Until January 1983, the CPI used a measure of Shelter inflation that estimated the price of housing including borrowing costs. These were, of course, extremely high in the late 1970s since 10-year Treasuries yielded +10 percent. Shelter inflation peaked in June 1980 at 21 percent (also not a typo).

In January 1983, the BLS changed the housing component of CPI Shelter inflation to the current survey-based measure called “Owners’ Equivalent Rent”. As the chart shows, Shelter inflation stopped being anywhere near as volatile after that change.

Takeaway (1): while Paul Volcker certainly did a great job as Fed Chair, he had a lot of help from lower oil prices. It also did not hurt that the definition of Shelter prices changed, reducing the chance that a sudden spike in yields could alter public perception of inflation trends.
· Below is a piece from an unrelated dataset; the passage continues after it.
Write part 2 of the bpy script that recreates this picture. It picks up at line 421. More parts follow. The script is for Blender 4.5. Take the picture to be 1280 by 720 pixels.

That ended up being irrelevant, but it did take one concern off the Fed’s plate.

Takeaway (2): the analogy to today is twofold. First, supply chain disruptions are this era’s version of the 1970s oil shocks: a sudden event that fundamentally changes price levels. Second, oil prices themselves remain an important input into corporate cost structures and how consumers perceive inflation. Will Chair Powell be as lucky as Chair Volcker and see both issues fade in the next 12-18 months? No way to know, but we’re sure Powell hopes that is the case. If they do not, he may have to travel Volcker’s path and create a recession to tame inflation.

Final thought: all this is a reminder that just because a few lines on a chart, no matter how well-sourced they may be, seem to indicate cause and effect does not mean the data has sufficient integrity to draw a solid conclusion. The composition of the US Consumer Price Index has changed considerably over the decades. So have gasoline prices. Volcker was both very good and very lucky.